___ Data block ___

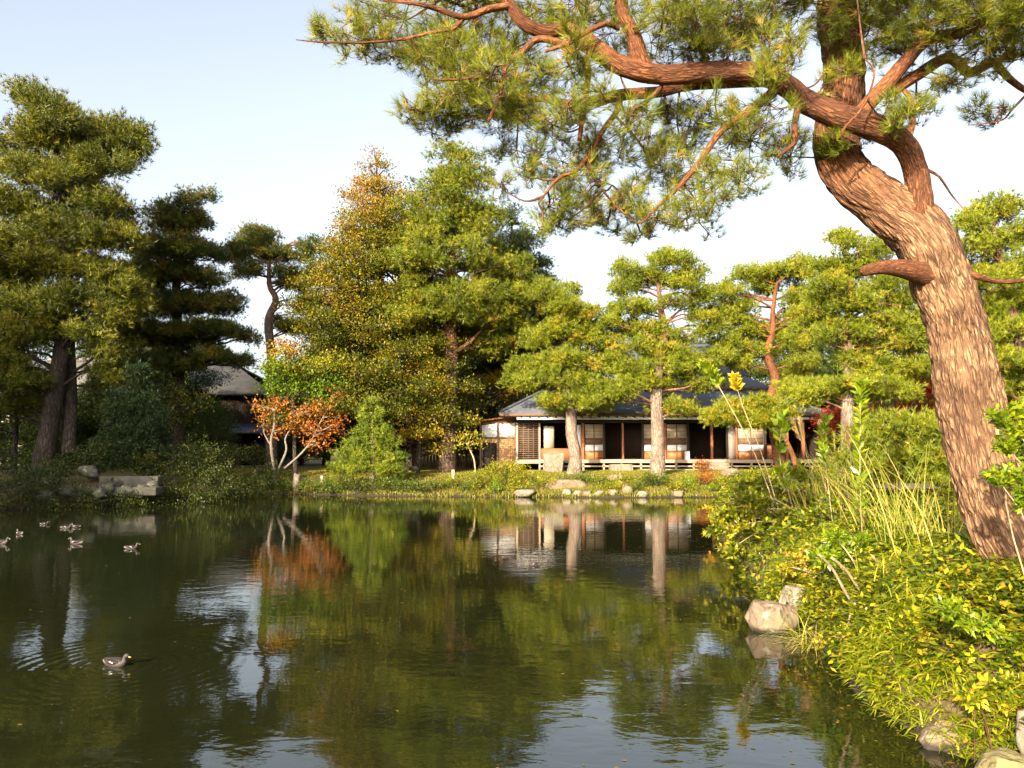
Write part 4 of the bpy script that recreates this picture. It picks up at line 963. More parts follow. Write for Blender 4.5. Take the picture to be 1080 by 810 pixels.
shrub('green_shrub', 'bright green small shrub at the water under the villa corner', 'shrub', 522, 513, 11, 9, 34.1, L_GREEN, group=G2)
shrub('yellow_shrub', 'yellow green shrub at the water left of the small bank stones', 'shrub', 549, 513, 16, 9, 34.2, L_SHRUBY, group=G2)
shrub('green_shrub', 'dark green shrub at the water right of the stone basin', 'shrub', 634, 511, 17, 7, 34.6, L_SHRUB, group=G2, tint=tint_rand(.3, 1))
shrub('round_shrub', 'dense dark green round shrub below the middle pine trunk', 'shrub', 692, 508, 18, 11, 34.7, L_SHRUB, group=G2, lumps=8, tint=tint_rand(.2, .9), dens=1.2)
shrub('green_shrub', 'light green shrub right of the dense round one', 'shrub', 728, 509, 13, 10, 34.5, L_GREEN, group=G2)
shrub('red_azalea', 'low azalea turned orange red on the villa bank', 'shrub', 746, 502, 14, 7, 35, L_MAPLE, group=G2, tint=tint_rand(0, .5))
shrub('red_azalea', 'small rust red azalea just under the edge of the villa deck', 'shrub', 740, 489, 11, 6, 38.6, L_MAPLE, group=G2, tint=tint_rand(0, .5))
shrub('yellow_shrub', 'yellow green shrub at the water right of the red azalea', 'shrub', 768, 512, 22, 11, 34.2, L_SHRUBY, group=G2)
shrub('yellow_shrub', 'yellow green shrub before the right end of the villa deck', 'shrub', 800, 505, 24, 13, 34.5, L_SHRUBY, group=G2)
shrub('yellow_shrub', 'yellow green shrub under the red maple', 'shrub', 868, 494, 28, 14, 33, L_SHRUBY, group=G2)
shrub('green_shrub', 'green shrub under the layered pine', 'shrub', 905, 500, 26, 14, 28, L_SHRUBY, group=G2)
shrub('green_shrub', 'green shrub behind the great leaning trunk at the right edge', 'shrub', 1070, 480, 40, 30, 22, L_SHRUB, group=G2, dens=.6, tint=tint_rand(.3, 1))

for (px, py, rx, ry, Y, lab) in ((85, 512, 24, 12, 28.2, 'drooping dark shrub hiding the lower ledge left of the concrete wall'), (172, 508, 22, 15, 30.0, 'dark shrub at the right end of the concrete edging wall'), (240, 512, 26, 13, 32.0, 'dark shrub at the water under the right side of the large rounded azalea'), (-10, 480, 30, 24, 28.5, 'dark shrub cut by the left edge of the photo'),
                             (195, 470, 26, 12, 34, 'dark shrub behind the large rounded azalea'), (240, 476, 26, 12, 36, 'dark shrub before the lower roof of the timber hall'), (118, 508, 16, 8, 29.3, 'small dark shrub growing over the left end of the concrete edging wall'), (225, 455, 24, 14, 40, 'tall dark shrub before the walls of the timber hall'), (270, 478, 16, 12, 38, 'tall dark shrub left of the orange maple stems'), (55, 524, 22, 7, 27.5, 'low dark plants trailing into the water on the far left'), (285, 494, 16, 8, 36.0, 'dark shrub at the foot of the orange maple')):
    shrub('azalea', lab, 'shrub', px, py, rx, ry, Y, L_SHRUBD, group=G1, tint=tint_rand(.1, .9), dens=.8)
for (px, py, rx, ry, Y, m_, lab) in ((575, 508, 14, 7, 34.6, L_SHRUBY, 'yellow green plant left of the brown boulder'), (615, 506, 14, 6, 35.2, L_SHRUB, 'low green plant over the right side of the brown boulder'), (660, 507, 14, 6, 35.4, L_SHRUBY, 'yellowish plant behind the tall bank stone'), (710, 513, 12, 6, 34.2, L_SHRUBY, 'yellow green plant at the water right of the dense round shrub'),
                                 (484, 505, 12, 7, 35, L_SHRUBY, 'yellow green plant at the right end of the sunny lawn'), (755, 516, 14, 6, 34, L_GREEN, 'bright green plant at the water below the red azalea')):
    shrub('bank_plant', lab, 'shrub', px, py, rx, ry, Y, m_, group=G2, tint=tint_rand(.1, .9), dens=.9)
for (px, py, rx, ry, Y, m_, lab) in ((596, 507, 12, 5, 35.3, L_SHRUB, 'low dark plant behind the broad brown boulder'), (645, 514, 14, 6, 34.0, L_SHRUBY, 'plant trailing to the water left of the taller bank stone'), (672, 513, 10, 6, 34.0, L_SHRUB, 'small dark plant trailing to the water below the middle pine'), (350, 517, 20, 7, 35.3, L_SHRUB, 'dark plant overhanging the water left of the small bright pine'),
                                 (385, 518, 20, 6, 35.0, L_SHRUBD, 'dark plant overhanging the water under the small bright pine'), (420, 518, 20, 6, 34.8, L_SHRUB, 'plant overhanging the water right of the small bright pine'), (448, 518, 16, 6, 34.6, L_SHRUBD, 'dark plant overhanging the water below the sunny lawn'), (490, 517, 12, 6, 34.4, L_SHRUB, 'dark plant overhanging the water left of the villa corner'),
                                 (722, 516, 14, 6, 34.0, L_SHRUBY, 'plant overhanging the water below the light green shrub')):
    shrub('bank_plant', lab, 'shrub', px, py, rx, ry, Y, m_, group=G2, tint=tint_rand(.1, .9), dens=.9)
# bank stones
k = 0
for (px, py, rx, rz, Y, m, lab) in (
    (597, 512, 27, 9, 34.9, M_ROCK, 'broad weathered brown boulder in the villa bank under the stone basin'), (554, 519, 15, 5, 33.9, M_ROCKP, 'low flat stone at the water left of the brown boulder'),
    (598, 519, 6, 5, 33.9, M_ROCKP, 'small stone at the water, leftmost of the row under the brown boulder'), (609, 520, 5, 4, 33.8, M_ROCKP, 'second small stone of the row under the brown boulder'), (619, 520, 6, 4, 33.7, M_ROCK, 'third small stone of the row under the brown boulder'),
    (632, 520, 6, 4, 33.6, M_ROCKP, 'small stone of the row below the dark green shrub'), (647, 519, 7, 5, 33.6, M_ROCKP, 'rounded stone of the row, left of the tall bank stone'), (662, 516, 8, 7, 33.8, M_ROCK, 'taller bank stone left of the dense round shrub'), (677, 520, 7, 4, 33.6, M_ROCKP, 'low stone under the dense round shrub'),
    (716, 520, 8, 4, 33.7, M_ROCK, 'low stone between the dense round shrub and the light green one'), (650, 503, 14, 5, 36, M_ROCK, 'flat tan stone set in the lawn edge before the villa'), (735, 520, 7, 3, 33.8, M_ROCKG, 'small grey stone below the red azalea'),
    (790, 518, 14, 6, 33.6, M_ROCKP, 'pale flat rock at the far right end of the open water'), (810, 508, 14, 6, 33.8, M_ROCK, 'tan rock among the yellow shrubs at the right end of the far bank'), (772, 497, 14, 5, 36.5, M_ROCK, 'low tan stone in the grass before the deck'),
    (313, 508, 4, 9, 35.9, M_ROCKP, 'narrow pale upright stone near the orange maple'), (372, 520, 6, 3, 35.2, M_ROCKG, 'small grey stone at the water under the young pine'), (427, 493, 5, 4, 36.8, M_ROCK, 'small round stone on the lawn behind the young pine'), (437, 493, 6, 4, 37, M_ROCKG, 'small grey stone on the lawn right of the round one'),
    (94, 496, 15, 8, 29.8, M_ROCKG, 'square grey boulder on the left bank'), (160, 514, 10, 10, 29.6, M_ROCKG, 'leaning boulder at the right end of the left stone wall'), (70, 516, 12, 7, 28.3, M_ROCKG, 'rough stone at the water under the square grey boulder'),
    (104, 518, 10, 6, 28.4, M_ROCKG, 'low stone at the water left of the overhanging shrub'), (112, 515, 11, 8, 29.0, M_ROCKG, 'dark stone at the foot of the concrete wall, leftmost of three'), (132, 516, 12, 7, 29.1, M_ROCKG, 'broad stone at the foot of the concrete wall, middle of three'), (150, 516, 9, 8, 29.2, M_ROCKG, 'dark stone at the foot of the concrete wall, rightmost of three'),
    (48, 521, 13, 6, 27.9, M_ROCKG, 'dark stone at the water on the far left')):
    s = Y/F; c = P(px, py, Y); k += 1
    q_ = rng.uniform(.65, 1.3) if rx < 9 else 1; rx *= q_; rz *= q_
    rock('bank_stone', (c[0], c[1], c[2]-.05), (rx*s*.85, max(rx*s*.65, .2), rz*s*1.1), m, lab, 'stones along the bank', seed=k, sub=3)
sw = thing('stone_wall', P(138, 500, 29.7), 'low concrete edging wall on the dark left bank', 'wall')
b = Boxes(); a = P(106, 503, 29.7); c = P(168, 503, 29.7); g = H1(a[0], 29.9)
b.box(a[0], c[0], 29.6, 30.1, a[2]-.45, a[2]+.03); b.build('wall_body', M_CONC, sw, .03)
b = Boxes(); a2 = P(64, 511, 29.0); b.box(a2[0], c[0]+.2, 29.0, 29.597, a2[2]-.4, a2[2]-.10); b.build('lower_ledge', M_CONC, sw, .03)

# ================================================================== NEAR RIGHT BANK
c = P(814, 655, 9.75); rock('shore_rock', (c[0], c[1], .10), (.31, .26, .30), M_ROCK, 'tan boulder lying in the water at the tip of the near right bank', None, 31, 5)
c = P(848, 640, 10.3); rock('shore_rock', (c[0], c[1], .16), (.30, .24, .33), M_ROCKP, 'pale rough rock just behind the tan boulder, among twigs', None, 33, 5)
c = P(1012, 768, 6.0); rock('shore_rock', (c[0]+.02, c[1]+.05, .06), (.30, .22, .20), M_ROCK, 'tan rock at the water under the near bamboo grass', None, 34, 5)
c = P(955, 735, 6.8); rock('shore_rock', (c[0]+.05, c[1], .04), (.24, .22, .14), M_ROCK, 'brown rock under the overhanging leaves left of the tan water edge rock', None, 36, 4)
c = P(1078, 770, 5.4); rock('shore_rock', (c[0]+.03, c[1], .30), (.06, .08, .20), M_ROCKP, 'pale upright stone at the bottom right corner', None, 38, 4)
c = P(1062, 806, 5.1); rock('shore_rock', (c[0]+.05, c[1], .10), (.22, .2, .24), M_MOSSY, 'mossy stone at the water in the bottom right corner', None, 39, 5)
c = P(1040, 625, 7.0); rock('mossy_rock', (c[0], c[1], H1(c[0], c[1])+.06), (.26, .24, .2), M_MOSSY, 'round yellowish mossy rock at the foot of the great leaning pine', None, 40, 4)
c = P(948, 514, 19); rock('path_stone', (c[0], c[1], c[2]), (1.0, .6, .12), M_ROCK, 'flat tan stone slab seen through the tall grass', None, 42, 4, cat='rock')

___

_Goal:_ Repeat exactly and only the lines from the start of the data above through the line that holds "shrub('green_shrub', 'green shrub behind", inclusive. Pictures do not belong in the copy.

_Problem solution:_
Write part 4 of the bpy script that recreates this picture. It picks up at line 963. More parts follow. Write for Blender 4.5. Take the picture to be 1080 by 810 pixels.
shrub('green_shrub', 'bright green small shrub at the water under the villa corner', 'shrub', 522, 513, 11, 9, 34.1, L_GREEN, group=G2)
shrub('yellow_shrub', 'yellow green shrub at the water left of the small bank stones', 'shrub', 549, 513, 16, 9, 34.2, L_SHRUBY, group=G2)
shrub('green_shrub', 'dark green shrub at the water right of the stone basin', 'shrub', 634, 511, 17, 7, 34.6, L_SHRUB, group=G2, tint=tint_rand(.3, 1))
shrub('round_shrub', 'dense dark green round shrub below the middle pine trunk', 'shrub', 692, 508, 18, 11, 34.7, L_SHRUB, group=G2, lumps=8, tint=tint_rand(.2, .9), dens=1.2)
shrub('green_shrub', 'light green shrub right of the dense round one', 'shrub', 728, 509, 13, 10, 34.5, L_GREEN, group=G2)
shrub('red_azalea', 'low azalea turned orange red on the villa bank', 'shrub', 746, 502, 14, 7, 35, L_MAPLE, group=G2, tint=tint_rand(0, .5))
shrub('red_azalea', 'small rust red azalea just under the edge of the villa deck', 'shrub', 740, 489, 11, 6, 38.6, L_MAPLE, group=G2, tint=tint_rand(0, .5))
shrub('yellow_shrub', 'yellow green shrub at the water right of the red azalea', 'shrub', 768, 512, 22, 11, 34.2, L_SHRUBY, group=G2)
shrub('yellow_shrub', 'yellow green shrub before the right end of the villa deck', 'shrub', 800, 505, 24, 13, 34.5, L_SHRUBY, group=G2)
shrub('yellow_shrub', 'yellow green shrub under the red maple', 'shrub', 868, 494, 28, 14, 33, L_SHRUBY, group=G2)
shrub('green_shrub', 'green shrub under the layered pine', 'shrub', 905, 500, 26, 14, 28, L_SHRUBY, group=G2)
shrub('green_shrub', 'green shrub behind the great leaning trunk at the right edge', 'shrub', 1070, 480, 40, 30, 22, L_SHRUB, group=G2, dens=.6, tint=tint_rand(.3, 1))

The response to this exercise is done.